▸ DATASET EXTRACT
━━━━━━

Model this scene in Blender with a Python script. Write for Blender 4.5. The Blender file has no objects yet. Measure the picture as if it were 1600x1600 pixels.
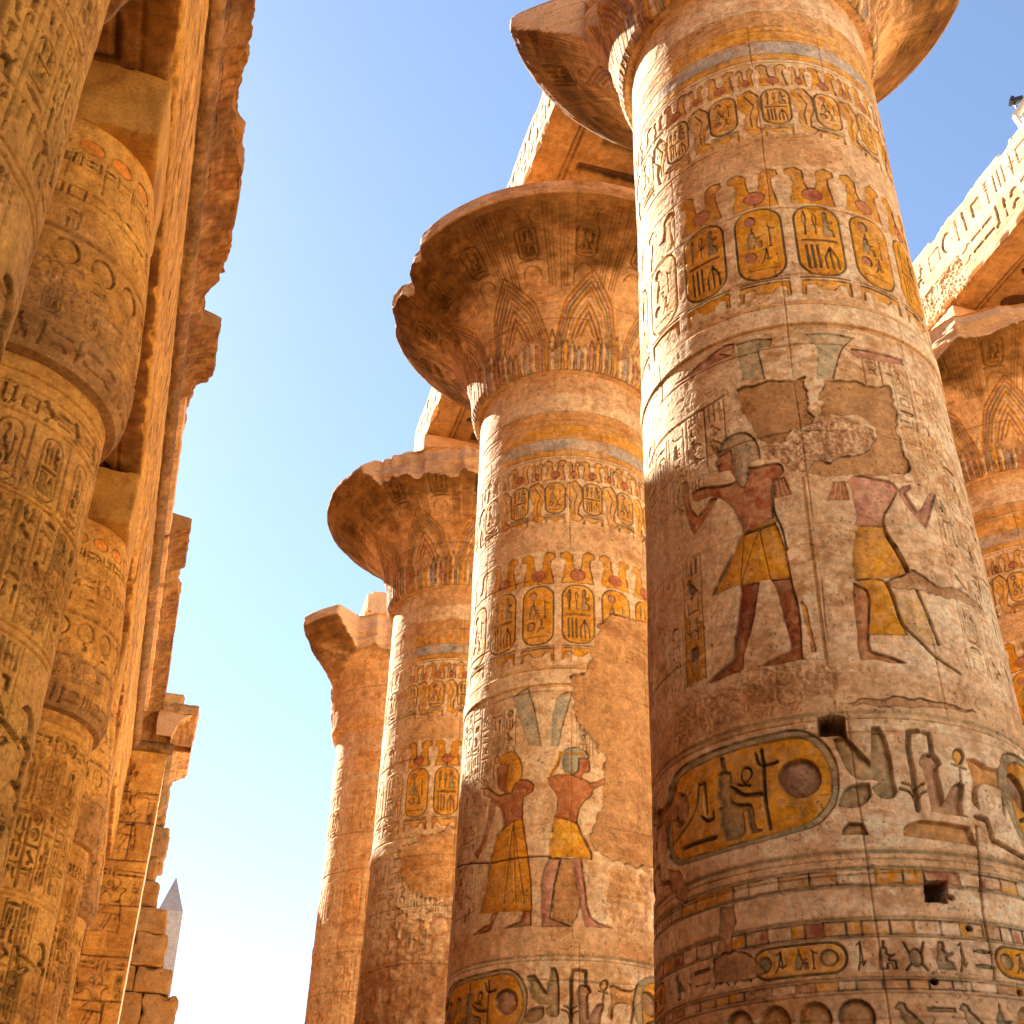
import bpy, math, random
import numpy as np

# ------------------------------------------------------------------ camera, sky, sun, exposure
# World origin = camera eye while building; everything is lifted by EYE at the end so the ground is z = 0.
EYE = 1.9
scene = bpy.context.scene
COLL = scene.collection
F_PX, PITCH, ROLL, YAW = 1964.05/1600, 0.58599, 0.025943, 0.271466
_fw = np.array([math.sin(YAW)*math.cos(PITCH), math.cos(YAW)*math.cos(PITCH), math.sin(PITCH)])
_r0 = np.array([math.cos(YAW), -math.sin(YAW), 0.0]); _u0 = np.cross(_r0, _fw)
_c, _s = math.cos(ROLL), math.sin(ROLL)
_r = _c*_r0+_s*_u0; _u = _c*_u0-_s*_r0
from mathutils import Matrix, Vector
cam_d = bpy.data.cameras.new('camera'); cam = bpy.data.objects.new('camera', cam_d); COLL.objects.link(cam)
cam_d.sensor_width = 36.0; cam_d.lens = F_PX*36.0; cam_d.clip_start = 0.1; cam_d.clip_end = 3000
cam.matrix_world = Matrix(((_r[0], _u[0], -_fw[0], 0), (_r[1], _u[1], -_fw[1], 0), (_r[2], _u[2], -_fw[2], 0), (0, 0, 0, 1)))
scene.camera = cam

SUN_AZ, SUN_EL = math.radians(-24.0), math.radians(41.0)
world = bpy.data.worlds.new('World'); scene.world = world; world.use_nodes = True
wn = world.node_tree.nodes; wl = world.node_tree.links
sky = wn.new('ShaderNodeTexSky'); sky.sky_type = 'NISHITA'; sky.sun_disc = False
sky.sun_elevation = SUN_EL; sky.sun_rotation = SUN_AZ; sky.altitude = 80
sky.air_density = 0.95; sky.dust_density = 0.15; sky.ozone_density = 0.4
wl.new(sky.outputs[0], wn['Background'].inputs[0]); wn['Background'].inputs[1].default_value = 0.05
sun_d = bpy.data.lights.new('sun', 'SUN'); sun = bpy.data.objects.new('sun', sun_d); COLL.objects.link(sun)
sun_d.energy = 5.0; sun_d.angle = math.radians(0.53); sun_d.color = (1.0, 0.92, 0.79)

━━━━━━

Quote, please, every line of the material above from its start through the line that has "import numpy as np", reproducing the words exactly and dropping any images.

Model this scene in Blender with a Python script. Write for Blender 4.5. The Blender file has no objects yet. Measure the picture as if it were 1600x1600 pixels.
import bpy, math, random
import numpy as np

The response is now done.